OBJECTIVE — Quote the entries that follow exactly, leaving none out.

SUPPLIED MATERIAL —
■ ■ ■
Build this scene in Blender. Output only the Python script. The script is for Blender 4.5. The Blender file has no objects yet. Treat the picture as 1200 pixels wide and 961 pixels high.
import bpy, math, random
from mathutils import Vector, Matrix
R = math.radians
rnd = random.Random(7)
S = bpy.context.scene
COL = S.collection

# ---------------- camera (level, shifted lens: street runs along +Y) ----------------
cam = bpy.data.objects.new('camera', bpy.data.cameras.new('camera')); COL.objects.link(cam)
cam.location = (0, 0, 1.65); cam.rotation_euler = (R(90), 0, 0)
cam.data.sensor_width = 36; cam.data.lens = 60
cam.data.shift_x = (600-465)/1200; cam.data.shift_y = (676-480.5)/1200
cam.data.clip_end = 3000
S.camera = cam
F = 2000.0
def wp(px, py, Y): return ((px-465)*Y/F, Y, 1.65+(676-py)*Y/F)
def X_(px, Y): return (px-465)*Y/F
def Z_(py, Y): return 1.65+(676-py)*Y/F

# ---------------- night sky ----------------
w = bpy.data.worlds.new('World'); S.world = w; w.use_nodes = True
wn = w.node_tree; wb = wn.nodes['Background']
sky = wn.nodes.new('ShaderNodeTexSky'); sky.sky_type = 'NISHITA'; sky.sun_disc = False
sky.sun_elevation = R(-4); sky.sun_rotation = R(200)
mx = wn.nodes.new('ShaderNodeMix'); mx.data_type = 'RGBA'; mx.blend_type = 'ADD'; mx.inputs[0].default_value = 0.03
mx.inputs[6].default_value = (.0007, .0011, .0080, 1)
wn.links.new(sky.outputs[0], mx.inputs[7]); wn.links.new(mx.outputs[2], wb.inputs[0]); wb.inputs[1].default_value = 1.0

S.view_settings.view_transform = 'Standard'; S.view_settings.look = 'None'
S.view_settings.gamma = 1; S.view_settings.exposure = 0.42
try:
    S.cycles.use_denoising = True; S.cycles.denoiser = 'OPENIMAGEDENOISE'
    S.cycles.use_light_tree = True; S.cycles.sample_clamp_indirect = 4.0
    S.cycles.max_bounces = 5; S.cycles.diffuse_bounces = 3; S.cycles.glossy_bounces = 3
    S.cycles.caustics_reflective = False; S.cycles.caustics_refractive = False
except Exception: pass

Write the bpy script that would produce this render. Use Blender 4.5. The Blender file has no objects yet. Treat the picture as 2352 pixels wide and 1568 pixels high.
■ ■ ■
FINISHED EXERCISE —
Build this scene in Blender. Output only the Python script. The script is for Blender 4.5. The Blender file has no objects yet. Treat the picture as 1200 pixels wide and 961 pixels high.
import bpy, math, random
from mathutils import Vector, Matrix
R = math.radians
rnd = random.Random(7)
S = bpy.context.scene
COL = S.collection

# ---------------- camera (level, shifted lens: street runs along +Y) ----------------
cam = bpy.data.objects.new('camera', bpy.data.cameras.new('camera')); COL.objects.link(cam)
cam.location = (0, 0, 1.65); cam.rotation_euler = (R(90), 0, 0)
cam.data.sensor_width = 36; cam.data.lens = 60
cam.data.shift_x = (600-465)/1200; cam.data.shift_y = (676-480.5)/1200
cam.data.clip_end = 3000
S.camera = cam
F = 2000.0
def wp(px, py, Y): return ((px-465)*Y/F, Y, 1.65+(676-py)*Y/F)
def X_(px, Y): return (px-465)*Y/F
def Z_(py, Y): return 1.65+(676-py)*Y/F

# ---------------- night sky ----------------
w = bpy.data.worlds.new('World'); S.world = w; w.use_nodes = True
wn = w.node_tree; wb = wn.nodes['Background']
sky = wn.nodes.new('ShaderNodeTexSky'); sky.sky_type = 'NISHITA'; sky.sun_disc = False
sky.sun_elevation = R(-4); sky.sun_rotation = R(200)
mx = wn.nodes.new('ShaderNodeMix'); mx.data_type = 'RGBA'; mx.blend_type = 'ADD'; mx.inputs[0].default_value = 0.03
mx.inputs[6].default_value = (.0007, .0011, .0080, 1)
wn.links.new(sky.outputs[0], mx.inputs[7]); wn.links.new(mx.outputs[2], wb.inputs[0]); wb.inputs[1].default_value = 1.0

S.view_settings.view_transform = 'Standard'; S.view_settings.look = 'None'
S.view_settings.gamma = 1; S.view_settings.exposure = 0.42
try:
    S.cycles.use_denoising = True; S.cycles.denoiser = 'OPENIMAGEDENOISE'
    S.cycles.use_light_tree = True; S.cycles.sample_clamp_indirect = 4.0
    S.cycles.max_bounces = 5; S.cycles.diffuse_bounces = 3; S.cycles.glossy_bounces = 3
    S.cycles.caustics_reflective = False; S.cycles.caustics_refractive = False
except Exception: pass

Write the bpy script that would produce this render. Use Blender 4.5. The Blender file has no objects yet. Treat the picture as 2352 pixels wide and 1568 pixels high.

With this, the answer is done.